The First Interstate Bank was the primary landmark targeted for destruction by a City Destroyer during the War of 1996. Prior to its destruction, due to the City Destroyer hovering directly over the Interstate Bank, a crowd of alien enthusiasts and eccentrics, which included an exotic dancer named Tiffany, believed the invaders harbored benevolent intentions, gathered on the very roof of the building to greet the aliens. L.A. authorities later urged the people to evacuate the building, but they refused to heed their warning. As a result, they were killed when the destroyer fired its weapon.

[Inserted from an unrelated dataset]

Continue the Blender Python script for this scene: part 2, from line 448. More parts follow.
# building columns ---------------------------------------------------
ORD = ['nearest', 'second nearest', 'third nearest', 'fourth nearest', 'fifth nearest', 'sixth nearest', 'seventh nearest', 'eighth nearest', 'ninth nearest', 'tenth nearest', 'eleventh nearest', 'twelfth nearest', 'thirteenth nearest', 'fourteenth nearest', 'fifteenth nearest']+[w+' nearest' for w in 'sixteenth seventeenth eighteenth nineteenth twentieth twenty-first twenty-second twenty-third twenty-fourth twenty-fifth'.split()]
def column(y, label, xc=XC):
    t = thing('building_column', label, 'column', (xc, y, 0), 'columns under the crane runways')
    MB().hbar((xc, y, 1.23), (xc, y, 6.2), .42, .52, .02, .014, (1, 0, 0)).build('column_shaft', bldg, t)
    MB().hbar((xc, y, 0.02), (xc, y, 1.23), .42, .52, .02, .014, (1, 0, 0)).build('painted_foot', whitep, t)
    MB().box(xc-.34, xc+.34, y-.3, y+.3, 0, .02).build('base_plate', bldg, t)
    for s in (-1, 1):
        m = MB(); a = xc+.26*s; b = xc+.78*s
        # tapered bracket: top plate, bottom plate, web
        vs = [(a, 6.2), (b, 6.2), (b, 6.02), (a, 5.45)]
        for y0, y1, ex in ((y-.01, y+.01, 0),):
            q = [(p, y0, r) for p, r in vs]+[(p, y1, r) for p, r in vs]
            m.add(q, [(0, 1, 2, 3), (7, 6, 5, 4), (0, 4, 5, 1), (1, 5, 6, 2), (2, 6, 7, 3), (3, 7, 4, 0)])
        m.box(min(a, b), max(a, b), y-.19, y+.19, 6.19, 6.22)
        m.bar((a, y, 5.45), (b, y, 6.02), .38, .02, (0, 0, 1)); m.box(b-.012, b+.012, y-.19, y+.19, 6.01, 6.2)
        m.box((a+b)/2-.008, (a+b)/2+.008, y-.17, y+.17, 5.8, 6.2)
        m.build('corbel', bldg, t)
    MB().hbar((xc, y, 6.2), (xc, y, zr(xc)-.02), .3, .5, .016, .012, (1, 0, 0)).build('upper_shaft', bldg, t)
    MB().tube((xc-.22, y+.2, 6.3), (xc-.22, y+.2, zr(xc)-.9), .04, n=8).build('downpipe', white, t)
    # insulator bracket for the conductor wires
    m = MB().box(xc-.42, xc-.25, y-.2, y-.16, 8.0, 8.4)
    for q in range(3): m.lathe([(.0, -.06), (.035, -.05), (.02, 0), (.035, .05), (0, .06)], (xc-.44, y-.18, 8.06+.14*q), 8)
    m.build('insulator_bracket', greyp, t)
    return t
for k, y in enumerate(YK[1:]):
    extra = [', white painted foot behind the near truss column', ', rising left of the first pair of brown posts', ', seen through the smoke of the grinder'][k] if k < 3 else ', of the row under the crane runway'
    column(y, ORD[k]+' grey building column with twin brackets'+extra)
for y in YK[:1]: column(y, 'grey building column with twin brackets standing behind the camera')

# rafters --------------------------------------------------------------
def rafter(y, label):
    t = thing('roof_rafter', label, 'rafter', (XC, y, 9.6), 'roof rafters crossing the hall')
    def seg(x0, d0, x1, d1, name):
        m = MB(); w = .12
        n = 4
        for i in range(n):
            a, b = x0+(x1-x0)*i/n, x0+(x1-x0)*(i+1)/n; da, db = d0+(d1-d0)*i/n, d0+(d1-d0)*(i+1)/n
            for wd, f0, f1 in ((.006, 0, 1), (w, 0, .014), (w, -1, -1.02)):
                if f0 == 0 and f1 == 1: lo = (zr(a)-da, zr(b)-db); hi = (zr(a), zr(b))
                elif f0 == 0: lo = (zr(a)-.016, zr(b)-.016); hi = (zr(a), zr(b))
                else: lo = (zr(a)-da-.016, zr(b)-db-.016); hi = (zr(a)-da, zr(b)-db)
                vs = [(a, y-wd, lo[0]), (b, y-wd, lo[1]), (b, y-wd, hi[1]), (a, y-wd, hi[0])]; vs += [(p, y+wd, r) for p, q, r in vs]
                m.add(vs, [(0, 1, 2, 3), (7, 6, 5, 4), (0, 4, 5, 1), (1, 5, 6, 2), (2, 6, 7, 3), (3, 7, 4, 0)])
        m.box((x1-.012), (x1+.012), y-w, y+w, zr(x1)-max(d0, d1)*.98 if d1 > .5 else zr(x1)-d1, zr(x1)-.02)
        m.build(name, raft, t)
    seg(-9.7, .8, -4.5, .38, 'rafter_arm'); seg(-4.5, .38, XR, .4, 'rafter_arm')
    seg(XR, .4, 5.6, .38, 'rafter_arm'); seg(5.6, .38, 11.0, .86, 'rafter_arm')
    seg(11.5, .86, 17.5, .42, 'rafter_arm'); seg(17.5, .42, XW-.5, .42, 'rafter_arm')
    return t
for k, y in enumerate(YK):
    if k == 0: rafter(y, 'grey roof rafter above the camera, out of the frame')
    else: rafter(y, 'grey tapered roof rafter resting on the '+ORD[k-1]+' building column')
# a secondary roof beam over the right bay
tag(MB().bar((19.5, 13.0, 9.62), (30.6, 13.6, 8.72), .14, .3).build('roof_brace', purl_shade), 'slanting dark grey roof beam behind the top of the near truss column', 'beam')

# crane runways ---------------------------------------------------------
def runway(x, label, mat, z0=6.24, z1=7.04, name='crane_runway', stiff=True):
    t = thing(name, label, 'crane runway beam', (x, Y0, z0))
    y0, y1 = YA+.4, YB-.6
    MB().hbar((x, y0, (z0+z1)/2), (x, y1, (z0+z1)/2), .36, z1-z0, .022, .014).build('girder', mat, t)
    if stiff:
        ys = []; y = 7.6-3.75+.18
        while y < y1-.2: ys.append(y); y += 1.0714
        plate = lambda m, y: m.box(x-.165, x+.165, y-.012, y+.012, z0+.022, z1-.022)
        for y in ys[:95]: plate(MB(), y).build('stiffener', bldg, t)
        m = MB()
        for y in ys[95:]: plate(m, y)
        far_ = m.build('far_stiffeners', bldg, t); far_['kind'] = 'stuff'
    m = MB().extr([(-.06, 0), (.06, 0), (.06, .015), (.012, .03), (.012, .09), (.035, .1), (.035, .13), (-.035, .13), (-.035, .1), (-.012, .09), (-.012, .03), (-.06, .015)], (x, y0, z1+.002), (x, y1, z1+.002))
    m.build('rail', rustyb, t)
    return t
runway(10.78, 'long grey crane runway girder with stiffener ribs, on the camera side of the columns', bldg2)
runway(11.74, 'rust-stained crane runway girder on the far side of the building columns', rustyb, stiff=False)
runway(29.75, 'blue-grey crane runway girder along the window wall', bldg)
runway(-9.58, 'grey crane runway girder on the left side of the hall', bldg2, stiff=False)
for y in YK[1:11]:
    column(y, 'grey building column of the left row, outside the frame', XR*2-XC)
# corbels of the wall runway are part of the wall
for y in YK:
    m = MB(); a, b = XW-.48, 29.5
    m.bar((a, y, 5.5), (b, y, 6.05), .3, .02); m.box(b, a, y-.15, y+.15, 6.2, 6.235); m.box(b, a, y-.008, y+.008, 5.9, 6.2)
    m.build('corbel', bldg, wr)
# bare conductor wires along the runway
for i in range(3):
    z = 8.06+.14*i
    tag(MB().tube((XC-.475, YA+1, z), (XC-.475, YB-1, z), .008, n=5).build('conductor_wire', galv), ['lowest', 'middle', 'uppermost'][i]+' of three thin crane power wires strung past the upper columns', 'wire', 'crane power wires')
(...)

The Interstate Bank was obliterated along with the rest of Los Angeles.

Gallery[]

City Destroyer deploying its weapon[]

Destruction[]

Behind the scenes[]

  • At the time of the filming and release of Independence Day, the First Interstate Bank was originally called the Library Tower, which was later restored after First Interstate Bancorp merged with Wells Fargo Bank, before it was renamed the U.S. Bank Tower in 2003.
  • The top third of the building was replicated as an eighteen-foot tall, seven-foot wide miniature and was detonated with a series of successive, overlapping explosions by pyrotechnician Joseph Viskocil and his crew.
  • The First Interstate along with the Citigroup Center and Mellon Bank Building are positioned incorrectly during the filming of the building's annihilation.
  • In The Art and Making of Independence Day: Resurgence, Karl Walter Lindenlaub recalled the shooting of the Bank Tower scene as one of the most logistically complicated sequence of the entire shoot:
"We shot that in one evening with two helicopters in the air and seven camera crews on different rooftops, but each rooftop had lighting rigs that we specifically put there so that we would film from the air and could actually see those people on the roofs. We had come up with different ways to design lighting for these rooftops, they had to be made safe, and they were rigged for two weeks. On the day, we had a sort of command station at the tallest building which, in those days, was the First Interstate Bank. On the rooftop we had a crew shooting actors and extras, and on the floors below we had some other cameras and some windows taken out, and then Roland had a console with video transmissions from each camera on these rooftops. There had to be a video link via satellite link so we could see what all the other camera crews were doing. We had a camera on a helicopter that was like a police helicopter that was in the shot. All this had to be practised and co-ordinated and practised again, and then we had a window of twenty-five minutes where the sky still had a little bit of blue, but the city lights and street lights were on. We call that "magic hour," and in that period we had to shoot that sequence. It was really exciting."